▸ What to do: Beneath this task is a listing; retype all of it exactly.

»»

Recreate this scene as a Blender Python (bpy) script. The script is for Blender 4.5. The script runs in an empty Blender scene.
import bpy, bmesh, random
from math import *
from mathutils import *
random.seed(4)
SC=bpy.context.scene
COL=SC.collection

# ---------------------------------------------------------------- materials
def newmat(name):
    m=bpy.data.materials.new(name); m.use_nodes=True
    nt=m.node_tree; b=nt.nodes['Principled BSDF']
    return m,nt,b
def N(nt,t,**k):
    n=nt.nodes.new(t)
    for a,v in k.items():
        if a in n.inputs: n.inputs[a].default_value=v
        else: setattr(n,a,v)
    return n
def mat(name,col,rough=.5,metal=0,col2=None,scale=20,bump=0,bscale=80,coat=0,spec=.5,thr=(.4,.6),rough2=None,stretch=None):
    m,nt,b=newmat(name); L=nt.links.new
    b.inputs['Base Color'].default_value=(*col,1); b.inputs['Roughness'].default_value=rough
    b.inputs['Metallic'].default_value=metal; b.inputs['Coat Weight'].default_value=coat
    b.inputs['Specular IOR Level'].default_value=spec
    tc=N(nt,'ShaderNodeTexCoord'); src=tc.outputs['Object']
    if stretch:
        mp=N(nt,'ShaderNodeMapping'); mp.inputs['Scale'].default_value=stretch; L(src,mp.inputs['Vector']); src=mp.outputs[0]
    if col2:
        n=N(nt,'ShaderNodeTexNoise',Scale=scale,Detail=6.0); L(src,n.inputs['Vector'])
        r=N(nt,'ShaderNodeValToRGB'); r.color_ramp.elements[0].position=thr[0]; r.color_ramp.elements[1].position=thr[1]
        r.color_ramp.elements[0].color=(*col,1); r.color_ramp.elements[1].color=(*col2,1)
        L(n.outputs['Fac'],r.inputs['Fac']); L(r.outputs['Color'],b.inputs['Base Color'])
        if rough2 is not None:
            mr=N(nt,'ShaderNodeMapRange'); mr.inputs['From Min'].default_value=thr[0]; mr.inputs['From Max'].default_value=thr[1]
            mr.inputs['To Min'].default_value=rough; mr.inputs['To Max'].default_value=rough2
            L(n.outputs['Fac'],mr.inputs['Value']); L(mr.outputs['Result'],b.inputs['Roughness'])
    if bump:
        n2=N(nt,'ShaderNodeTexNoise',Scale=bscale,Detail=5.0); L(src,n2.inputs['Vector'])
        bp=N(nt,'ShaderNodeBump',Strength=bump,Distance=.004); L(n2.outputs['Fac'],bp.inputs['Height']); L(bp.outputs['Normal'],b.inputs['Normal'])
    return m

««

▸ Correct response:
Recreate this scene as a Blender Python (bpy) script. The script is for Blender 4.5. The script runs in an empty Blender scene.
import bpy, bmesh, random
from math import *
from mathutils import *
random.seed(4)
SC=bpy.context.scene
COL=SC.collection

# ---------------------------------------------------------------- materials
def newmat(name):
    m=bpy.data.materials.new(name); m.use_nodes=True
    nt=m.node_tree; b=nt.nodes['Principled BSDF']
    return m,nt,b
def N(nt,t,**k):
    n=nt.nodes.new(t)
    for a,v in k.items():
        if a in n.inputs: n.inputs[a].default_value=v
        else: setattr(n,a,v)
    return n
def mat(name,col,rough=.5,metal=0,col2=None,scale=20,bump=0,bscale=80,coat=0,spec=.5,thr=(.4,.6),rough2=None,stretch=None):
    m,nt,b=newmat(name); L=nt.links.new
    b.inputs['Base Color'].default_value=(*col,1); b.inputs['Roughness'].default_value=rough
    b.inputs['Metallic'].default_value=metal; b.inputs['Coat Weight'].default_value=coat
    b.inputs['Specular IOR Level'].default_value=spec
    tc=N(nt,'ShaderNodeTexCoord'); src=tc.outputs['Object']
    if stretch:
        mp=N(nt,'ShaderNodeMapping'); mp.inputs['Scale'].default_value=stretch; L(src,mp.inputs['Vector']); src=mp.outputs[0]
    if col2:
        n=N(nt,'ShaderNodeTexNoise',Scale=scale,Detail=6.0); L(src,n.inputs['Vector'])
        r=N(nt,'ShaderNodeValToRGB'); r.color_ramp.elements[0].position=thr[0]; r.color_ramp.elements[1].position=thr[1]
        r.color_ramp.elements[0].color=(*col,1); r.color_ramp.elements[1].color=(*col2,1)
        L(n.outputs['Fac'],r.inputs['Fac']); L(r.outputs['Color'],b.inputs['Base Color'])
        if rough2 is not None:
            mr=N(nt,'ShaderNodeMapRange'); mr.inputs['From Min'].default_value=thr[0]; mr.inputs['From Max'].default_value=thr[1]
            mr.inputs['To Min'].default_value=rough; mr.inputs['To Max'].default_value=rough2
            L(n.outputs['Fac'],mr.inputs['Value']); L(mr.outputs['Result'],b.inputs['Roughness'])
    if bump:
        n2=N(nt,'ShaderNodeTexNoise',Scale=bscale,Detail=5.0); L(src,n2.inputs['Vector'])
        bp=N(nt,'ShaderNodeBump',Strength=bump,Distance=.004); L(n2.outputs['Fac'],bp.inputs['Height']); L(bp.outputs['Normal'],b.inputs['Normal'])
    return m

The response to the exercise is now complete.